The other day woot.com had a good deal on the Microsoft Zune, and I had wanted a 30GB player for a while so I pounced on it. I got it today and haven’t really spent a lot of time with it but I do have some comments.
The Zune application (on the PC, not the player) is an excellent lesson in UI design, both how to and now not to do things. Microsoft did a really good job on making it easy for Aunt Tillie to set up a Zune, but a guy like me can hit a lot of snags in the process. First, I had no visual feedback on the initial synchronization because I lost track of the privacy options dialog I was using to turn off the usage data; since it never got closed the setup dialogs never fully shut down and I didn’t see the Zune application itself until I accidentally stumbled upon the dialog again. MS should have made it topmost or at the very least a child form of the setup dialog, particularly since the Zune app won’t display until it’s gone.
Setting up your library is painless… if you have been organized from the start and don’t have special requirements. The Zune combs your My Music folder and assimilates any audio and playlist files it can find. This was a problem for me since over the years I’ve switched media players and ripping methods several times. I was primarily using my iTunes playlists, and Zune picked them up fine but for some reason decided to make a copy of each so it could include the playlist twice in my list.
When I set about pruning folders I didn’t want from the library, it turned out to be a hassle. See, Zune knows that other media players are too complicated and concepts such as “add just this file” are too confusing for the user to deal with. Zune keeps your library by accepting a list of folders which it will monitor for new files. Unfortunately, if you add a folder, then remove some items from the library, it’s going to add them back the next time it checks the directory. The only way I have found to selectively add files is to first add the individual folder the files are in, then tell Zune to not monitor that folder, then delete the files you don’t want. This sounds fine, but I have a list of about 15 folders and Zune is only monitoring 1. It would have been much better to let people who know what they are doing add files manually.
The sync process needs work. My initial sync had about 200 “errors”. The error was described as “The file has no media rights” or whatever the message that means your file isn’t DRMed means. I spent about 15 minutes looking for a solution to this until I thought to check the device itself. The error messages were spurious and all of the files were present on my device. I don’t really know what the deal was there.
Putting photos and videos on the thing is kind of unintuitive. You have to make a playlist that you add videos or photos to, then you tell Zune to sync that playlist with your device. On the device, the playlists don’t exist, and your navigation options are file date or the folder the picture was in on your PC. This is awful if your images are already organized by rough date on the PC. I synced about 30 images in my first test and there’s no real way to pick just the images from that list. Also I have yet to figure out how to get the videos/images that came preloaded off of the blasted thing.

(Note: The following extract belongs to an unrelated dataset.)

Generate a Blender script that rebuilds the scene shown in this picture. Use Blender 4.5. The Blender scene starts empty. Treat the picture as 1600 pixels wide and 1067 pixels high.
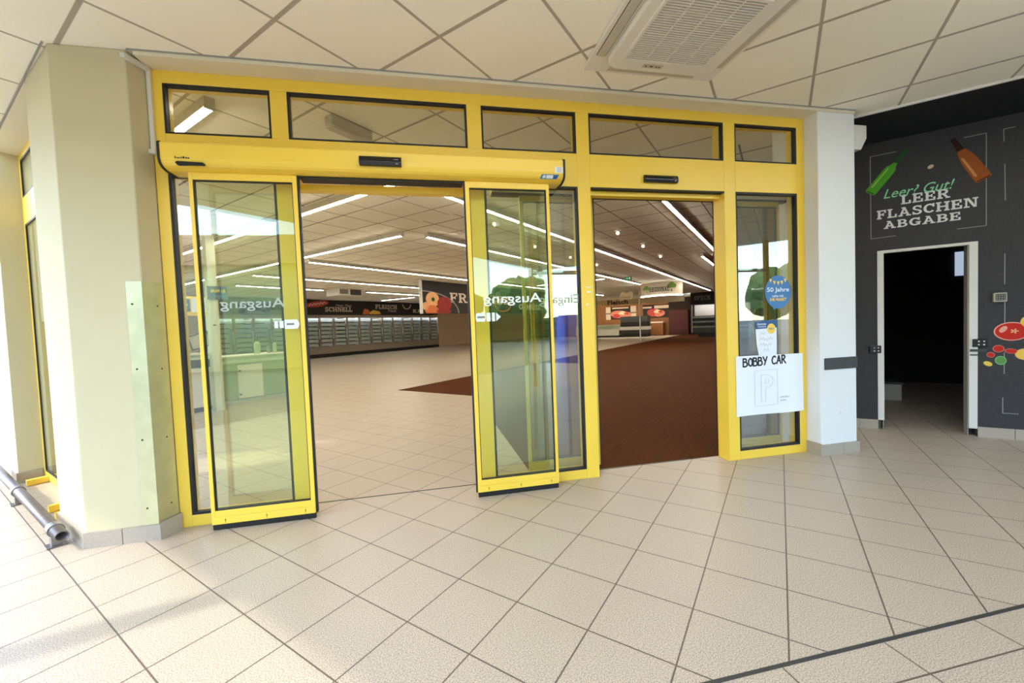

All in all, the application suffers from trying too hard to deliver an easy user experience; somewhere along the line Microsoft forgot to provide an interface for experienced users as well. I found iTunes extremely difficult to use compared to WinAmp when I first made the move, but over time I learned it just had a special way of doing things and I came to like it. I don’t think this will happen with the Zune media player because I’ve already effectively hit the top of the learning curve; there’s no advanced functionality for me to learn that will make my experience easier. Unfortunately, as is the case with most media devices, I have to have this software to sync with the Zune device.
I’m very pleased with the hardware itself but I’ve had much less interaction with it than I have had with the software at this point, so I’m reserving comments until the Zune has spent a day at the office with me tomorrow.